**WHAT YOU ARE ASKED TO DO:**
Only the lines from the one containing "What Blender Python" through the one containing "C = S.collection" should be output, both ends included and exactly as they appear, minus any pictures.

**SUPPLIED INFORMATION:**
---

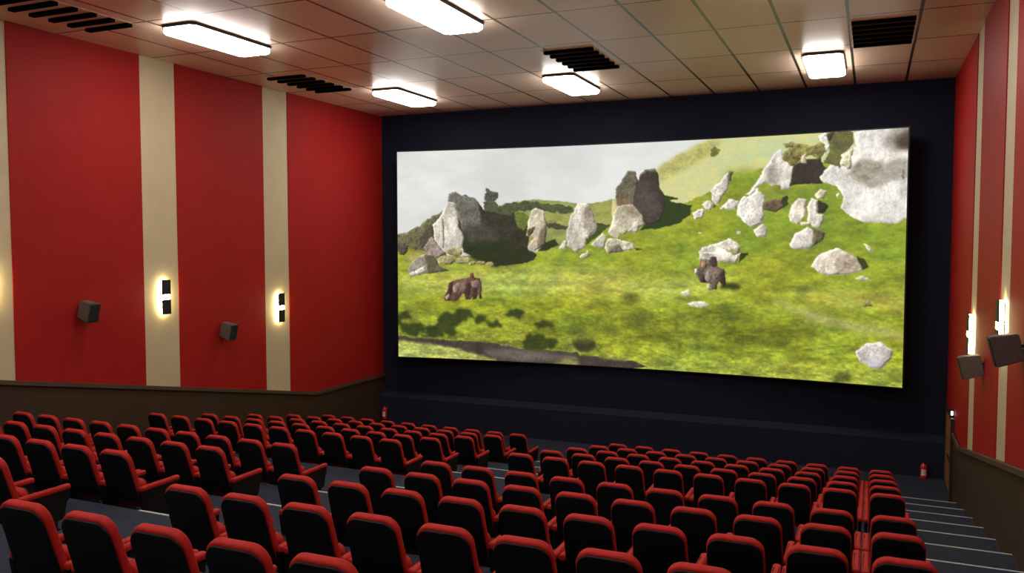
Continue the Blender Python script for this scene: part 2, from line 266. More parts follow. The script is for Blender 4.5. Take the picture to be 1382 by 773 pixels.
M['darkwood'] = mat('dark_door_frame', (.035, .012, .009), .5, .2, 5)
M['ext_red'] = mat('extinguisher_red', (.5, .015, .015), .3, .05, 5)
M['ext_black'] = mat('extinguisher_black', (.012, .012, .013), .4, .1, 10)
M['paper'] = mat('white_paper_label', (.55, .5, .48), .6, .35, 30)
M['vent_plate'] = mat('vent_plate', (.85, .63, .48), .5, .05, 5)
M['lamp'] = emit('fluorescent_diffuser', (1.0, .96, .90), 22.5)
M['sconce'] = emit('sconce_diffuser', (1.0, .86, .46), 32.0)
M['exit'] = emit('emergency_lamp_lens', (1.0, .95, .85), 4.0)

# ceiling tiles: painted boards with a dark joint every 1.054 x 2.09 units
def ceiling_material():
    m, n, b = nt('ceiling_tiles')
    geo = n.nodes.new('ShaderNodeTexCoord'); sep = n.nodes.new('ShaderNodeSeparateXYZ')
    n.links.new(geo.outputs['Object'], sep.inputs[0])
    def math_(op, a, bb, c=None):
        k = n.nodes.new('ShaderNodeMath'); k.operation = op
        for i, v in enumerate((a, bb, c)):
            if v is None: continue
            if isinstance(v, (int, float)): k.inputs[i].default_value = v
            else: n.links.new(v, k.inputs[i])
        return k.outputs[0]
    def line(sock, off, per, wid):
        t = math_('SUBTRACT', sock, off*SC); t = math_('DIVIDE', t, per*SC)
        f = math_('FRACT', t, 0); d = math_('SUBTRACT', f, .5); d = math_('ABSOLUTE', d, 0)
        return math_('GREATER_THAN', d, .5-wid/per/2), math_('FLOOR', t, 0)
    lx, ix = line(sep.outputs[0], .640, 1.054, .052)
    ly, iy = line(sep.outputs[1], 20.91, 2.09, .044)
    j = math_('MAXIMUM', lx, ly)
    cmb = n.nodes.new('ShaderNodeCombineXYZ'); n.links.new(ix, cmb.inputs[0]); n.links.new(iy, cmb.inputs[1])
    wn = n.nodes.new('ShaderNodeTexWhiteNoise'); n.links.new(cmb.outputs[0], wn.inputs['Vector'])
    rp = n.nodes.new('ShaderNodeValToRGB')
    rp.color_ramp.elements[0].color = (.84, .60, .455, 1); rp.color_ramp.elements[1].color = (.90, .66, .51, 1)
    n.links.new(wn.outputs['Value'], rp.inputs['Fac'])
    mx = n.nodes.new('ShaderNodeMix'); mx.data_type = 'RGBA'
    n.links.new(j, mx.inputs[0]); n.links.new(rp.outputs['Color'], mx.inputs[6]); mx.inputs[7].default_value = (.035, .022, .015, 1)
    n.links.new(mx.outputs[2], b.inputs['Base Color'])
    b.inputs['Roughness'].default_value = .32; b.inputs['Specular IOR Level'].default_value = .5
    return m
M['ceiling'] = ceiling_material()

# ------------------------------------------------------------------ mesh helpers
def add_box(bm, x0, x1, y0, y1, z0, z1, mi=0, bevel=0, mtx=None):
    vs = [bm.verts.new((x, y, z)) for x in (x0, x1) for y in (y0, y1) for z in (z0, z1)]
    fs = []
    for q in ((0,1,3,2), (4,6,7,5), (0,4,5,1), (2,3,7,6), (0,2,6,4), (1,5,7,3)):
        f = bm.faces.new([vs[i] for i in q]); f.material_index = mi; fs.append(f)
    if bevel:
        es = list({e for f in fs for e in f.edges})
        r = bmesh.ops.bevel(bm, geom=es, offset=bevel, segments=2, affect='EDGES', profile=.6)
        vs = list({v for f in r['faces'] for v in f.verts} | {v for v in vs if v.is_valid})
        for f in r['faces']: f.material_index = mi
    if mtx is not None:
        bmesh.ops.transform(bm, matrix=mtx, verts=[v for v in vs if v.is_valid])
    return vs
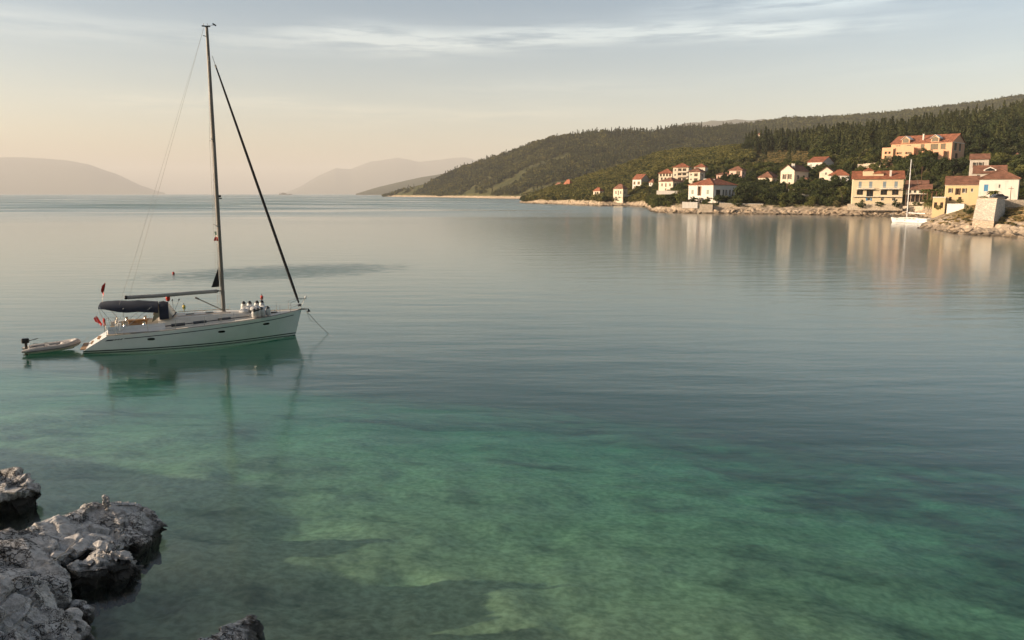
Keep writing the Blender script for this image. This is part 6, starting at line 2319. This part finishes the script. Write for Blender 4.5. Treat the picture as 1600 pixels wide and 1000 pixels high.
# conifer forest over the village
p = hillside.sample(2600, 3.05, 4.0, 1165, 1680)
px_, py_ = pix(p)
p = p[~((px_ < 1268) & (py_ > 238))]
p = p[dens(p, 60, 0.18, 0.42)]
mixd = rng.random(len(p)) < 0.32 + 0.33 * sstep(p[:, 0] / p[:, 1], 0.45, 0.62)
scatter('conifer_forest', 'dark conifer forest on the slope above the village', p[~mixd], rng.uniform(2.7, 4.4, (~mixd).sum()) ** 2, plant_sources('conifer', 2) + plant_sources('cypress'))
scatter('mixed_forest', 'darker broadleaf trees mixed through the conifer forest', p[mixd], rng.uniform(7, 13, mixd.sum()), plant_sources('round'))
# skyline ridge
p = ridge.sample(9000, 0.6, 2.0)
scatter('ridge_wood', 'hazy wood along the skyline ridge at right', p, rng.uniform(9, 19, len(p)), blob + spike, wide=(0.9, 1.3))
# scrub between the houses, kept off walls and terraces
FOOT = []
for o in list(COL.objects):
    if o.parent is None and o.get('category') in ('house', 'hotel') and o.type == 'EMPTY':
        cs = [o.matrix_basis @ v_.co for c in o.children if c.name.startswith('wall') for v_ in c.data.vertices]
        FOOT.append((o.matrix_basis.inverted(), max((o.matrix_basis.inverted() @ c for c in cs), key=lambda q: q.x).x, max((o.matrix_basis.inverted() @ c for c in cs), key=lambda q: q.y).y))


def clear(pts, mar=2.0, front=3.5):
    keep = []
    for q in pts:
        ok = True
        for inv, bx_, ay_ in FOOT:
            l = inv @ Vector(q)
            if -front < l.x < bx_ + mar and -front < l.y < ay_ + mar:
                ok = False
                break
        keep.append(ok)
    return np.array(keep)


p = hillside.sample(4400, 0.75, 3.1, 1010, 1680)
p = p[clear(p)]
px_, py_ = pix(p)
p = p[((px_ < 1158) | (px_ > 1266) | (py_ > 259)) & (rng.random(len(p)) < np.where(py_ > 320, 0.55, 0.75))]
scatter('village_scrub', 'bushes and small trees filling the gardens between the village houses', p, rng.uniform(1.6, 4.6, len(p)), plant_sources('greenbush') + plant_sources('bush') + plant_sources('olive', 2))
p = hillside.sample(420, 2.2, 3.15, 1175, 1680)
p = p[clear(p, 4, 9)]
px_, py_ = pix(p)
p = p[(px_ > 1268) | (py_ > 268)]
scatter('village_trees', 'taller dark trees massed between the upper village houses', p, rng.uniform(5, 9, len(p)), plant_sources('round') + plant_sources('green'))
p = hillside.sample(330, 0.95, 2.3, 1120, 1330)
p = p[clear(p, 3, 5)]
scatter('garden_trees', 'dark garden trees between the houses of the lower village', p, rng.uniform(3.5, 6.5, len(p)), plant_sources('round') + plant_sources('green', 1) + plant_sources('bush', 2))
# dry grass and tussocks on the point
p = point.sample(1500, 1.6, 4.0)
p = p[clear(p, 1, 1.5)]
p = p[dens(p, 9, 0.35, 0.65)]
gr_src = [source('grass_tussock', 'leaf_dry', *crown_round(70 + s, 10, 16, 0.16, 0.7, -0.2)) for s in range(2)] + [source('green_tussock', 'leaf_olive', *crown_round(75, 10, 16, 0.16, 0.7, -0.2))]
scatter('dry_grass', 'dry grass tussocks on the rocky point', p, rng.uniform(0.25, 0.7, len(p)), gr_src, wide=(1.2, 2.4))
p = hillside.sample(9000, 2.5, 3.6, 1160, 1270)
px_, py_ = pix(p)
p = p[(py_ < 260) & (py_ > 236) & (np.sin(py_ * 1.45 + px_ * 0.03) > -0.55)]
scatter('terrace_grass', 'yellow-green grass on the terraced field', p, rng.uniform(0.4, 0.9, len(p)), gr_src[1:], wide=(1.5, 3.0))

# ---------------------------------------------------------------- boulders along the far shore
def boulder_src(seed):
    rr = np.random.default_rng(seed)
    bm = bmesh.new()
    bmesh.ops.create_icosphere(bm, subdivisions=2, radius=1.0)
    for v_ in bm.verts:
        d = np.array(v_.co)
        k = 0.75 + 0.55 * vnoise((d * 1.4 + seed * 7.3)[None, :])[0]
        v_.co = Vector((d * k * np.array([1.25, 0.9, 0.62])).tolist())
    bmesh.ops.recalc_face_normals(bm, faces=bm.faces)
    me = bpy.data.meshes.new('boulder')
    bm.to_mesh(me)
    bm.free()
    me.materials.append(M['boulder'])
    return bpy.data.objects.new('boulder_source', me)


M['boulder'] = hill_mat('shore_boulder_stone', (0.46, 0.36, 0.26), (0.34, 0.26, 0.18), (0.40, 0.31, 0.22), 1.0, 0.3)
bsrc = [boulder_src(s) for s in range(5)]
p = np.concatenate([hillside.sample(330, 0.0, 0.6, 1017, 1462), hillside.sample(120, 0.0, 0.6, 815, 1017), point.sample(40, 0.0, 1.0)])
sz = rng.uniform(0.2, 1.0, len(p)) ** 2.5 * 1.0 + 0.12
scatter('shore_boulders', 'pale tumbled boulders along the village waterline', p, sz, bsrc, tilt=0.35, wide=(0.9, 1.5))
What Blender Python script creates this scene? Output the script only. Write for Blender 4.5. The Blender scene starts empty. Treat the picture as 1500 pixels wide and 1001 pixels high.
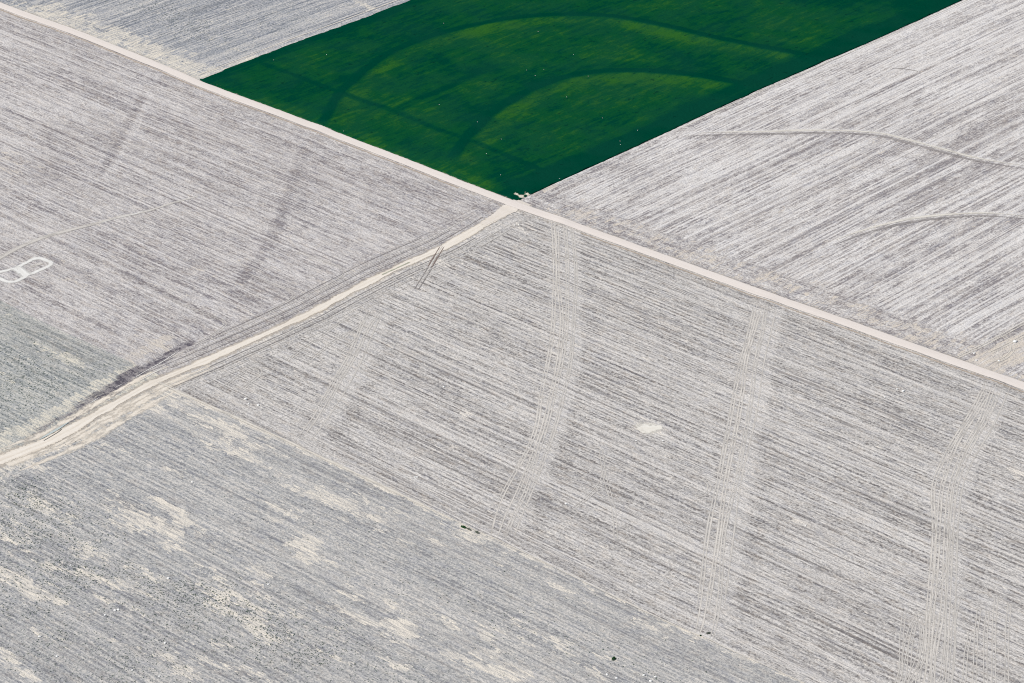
import bpy, math, random
import numpy as np
random.seed(7); rng = np.random.default_rng(7)
S = bpy.context.scene
C = S.collection

# ------------------------------------------------------------------ camera
# ground: x runs along the main road (towards the lower right of the photo),
# y runs along the side road (towards the upper right), origin at the crossroads, metres
PW, PH = 1500.0, 1001.0
FPX = 4409.0
HGT = 932.0
cx, cy = PW / 2, PH / 2
def _ray(px, py):
    r = np.array([px - cx, -(py - cy), -FPX]); return r / np.linalg.norm(r)
AX = -_ray(-4542, -1670)
BX = _ray(5368, -1800)
NX = np.cross(AX, BX); NX /= np.linalg.norm(NX)
BX = np.cross(NX, AX)
if NX[1] < 0: raise RuntimeError('flip')
M = np.array([AX, BX, NX])            # world = M @ cam vector
_r = M @ _ray(757, 301)
CAM = -_r * (HGT / -_r[2]); CAM[2] = HGT
def G(px, py, z=0.0):
    "pixel of the photo -> point on the ground"
    d = M @ _ray(px, py)
    t = (z - CAM[2]) / d[2]
    p = CAM + d * t
    return (p[0], p[1])
cam_d = bpy.data.cameras.new('camera'); cam = bpy.data.objects.new('camera', cam_d); C.objects.link(cam)
cam_d.sensor_width = 36.0; cam_d.lens = FPX * 36.0 / PW
cam_d.clip_start = 5; cam_d.clip_end = 60000
from mathutils import Matrix, Vector
R3 = Matrix([list(M[0]), list(M[1]), list(M[2])])
cam.matrix_world = Matrix.Translation(Vector(CAM)) @ R3.to_4x4()
S.camera = cam

# ------------------------------------------------------------------ light
SUN_EL, SUN_AZ = 52.0, 248.0        # azimuth: direction the light comes FROM, degrees ccw from +x
w = bpy.data.worlds.new('World'); S.world = w; w.use_nodes = True
nt = w.node_tree; bg = nt.nodes['Background']
sky = nt.nodes.new('ShaderNodeTexSky'); sky.sky_type = 'NISHITA'; sky.sun_disc = False
sky.sun_elevation = math.radians(SUN_EL); sky.sun_rotation = math.radians(90 - SUN_AZ)
nt.links.new(sky.outputs[0], bg.inputs[0]); bg.inputs[1].default_value = 0.10
sl = bpy.data.lights.new('sun', 'SUN'); sl.energy = 4.0; sl.angle = math.radians(0.5); sl.color = (1.0, 0.96, 0.90)
so = bpy.data.objects.new('sun', sl); C.objects.link(so)
sd = Vector((math.cos(math.radians(SUN_AZ)) * math.cos(math.radians(SUN_EL)),
             math.sin(math.radians(SUN_AZ)) * math.cos(math.radians(SUN_EL)), math.sin(math.radians(SUN_EL))))
so.rotation_euler = sd.to_track_quat('Z', 'Y').to_euler()
S.view_settings.view_transform = 'Standard'; S.view_settings.look = 'None'
S.view_settings.gamma = 1.0; S.view_settings.exposure = 0.27
S.render.engine = 'CYCLES'; S.cycles.use_denoising = False; S.cycles.filter_width = 1.05

# ------------------------------------------------------------------ helpers
KR, KG, KB = 1.59, 1.605, 1.68
def col(r, g, b):
    "sunlit sRGB appearance -> base colour under this sun"
    f = lambda c: (c / 255 / 12.92) if c / 255 <= .04045 else ((c / 255 + .055) / 1.055) ** 2.4
    return (f(r) / KR, f(g) / KG, f(b) / KB, 1.0)

def tag(o, label=None, cat=None, group=None, kind=None):
    if label: o['label'] = label
    if cat: o['category'] = cat
    if group: o['group'] = group
    if kind: o['kind'] = kind
    return o

class NB:
    "tiny expression builder over shader nodes"
    def __init__(s, name, rough=0.95):
        m = bpy.data.materials.new(name); m.use_nodes = True
        s.m = m; s.t = m.node_tree; s.p = s.t.nodes['Principled BSDF']
        s.p.inputs['Roughness'].default_value = rough
        s.p.inputs['Specular IOR Level'].default_value = 0.15
        g = s.t.nodes.new('ShaderNodeNewGeometry')
        x = s.t.nodes.new('ShaderNodeSeparateXYZ'); s.t.links.new(g.outputs['Position'], x.inputs[0])
        s.pos = g.outputs['Position']; s.x, s.y, s.z = x.outputs
    def _in(s, n, i, v):
        if isinstance(v, bpy.types.NodeSocket): s.t.links.new(v, n.inputs[i])
        else: n.inputs[i].default_value = v
    def m2(s, op, a, b=0.0, clamp=False):
        n = s.t.nodes.new('ShaderNodeMath'); n.operation = op; n.use_clamp = clamp
        s._in(n, 0, a); s._in(n, 1, b); return n.outputs[0]
    def add(s, a, b): return s.m2('ADD', a, b)
    def sub(s, a, b): return s.m2('SUBTRACT', a, b)
    def mul(s, a, b, clamp=False): return s.m2('MULTIPLY', a, b, clamp)
    def mx(s, a, b): return s.m2('MAXIMUM', a, b)
    def sat(s, a): return s.m2('ADD', a, 0.0, True)
    def inv(s, a): return s.m2('SUBTRACT', 1.0, a, True)
    def ramp(s, v, lo, hi):
        n = s.t.nodes.new('ShaderNodeMapRange'); n.interpolation_type = 'SMOOTHSTEP'
        s._in(n, 0, v); n.inputs[1].default_value = lo; n.inputs[2].default_value = hi
        return n.outputs[0]
    def vec(s, a, b, c=0.0):
        n = s.t.nodes.new('ShaderNodeCombineXYZ'); s._in(n, 0, a); s._in(n, 1, b); s._in(n, 2, c); return n.outputs[0]
    def noise(s, p, q, lp, lq, seed=0.0, det=2.0, rough=.55):
        n = s.t.nodes.new('ShaderNodeTexNoise'); n.noise_dimensions = '3D'
        v = s.vec(s.mul(p, 1.0 / lp), s.mul(q, 1.0 / lq), seed * 7.31)
        s.t.links.new(v, n.inputs['Vector']); n.inputs['Scale'].default_value = 1.0
        n.inputs['Detail'].default_value = det; n.inputs['Roughness'].default_value = rough
        return n.outputs[0]
    def attr(s, name):
        n = s.t.nodes.new('ShaderNodeAttribute'); n.attribute_name = name; return n.outputs['Fac']
    def mix(s, f, a, b):
        n = s.t.nodes.new('ShaderNodeMix'); n.data_type = 'RGBA'
        s._in(n, 0, f); s._in(n, 6, a); s._in(n, 7, b); return n.outputs[2]
    def mixf(s, f, a, b):
        n = s.t.nodes.new('ShaderNodeMix'); n.data_type = 'FLOAT'
        s._in(n, 0, f); s._in(n, 2, a); s._in(n, 3, b); return n.outputs[0]
    def bump(s, h, dist, strength=1.0):
        n = s.t.nodes.new('ShaderNodeBump'); n.inputs['Distance'].default_value = dist
        n.inputs['Strength'].default_value = strength; s._in(n, 'Height', h)
        s.t.links.new(n.outputs[0], s.p.inputs['Normal'])
    def out(s, c): s._in(s.p, 'Base Color', c); return s.m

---

**ANSWER TO THE PROBLEM:**
What Blender Python script creates this scene? Output the script only. Write for Blender 4.5. The Blender scene starts empty. Treat the picture as 1500 pixels wide and 1001 pixels high.
import bpy, math, random
import numpy as np
random.seed(7); rng = np.random.default_rng(7)
S = bpy.context.scene
C = S.collection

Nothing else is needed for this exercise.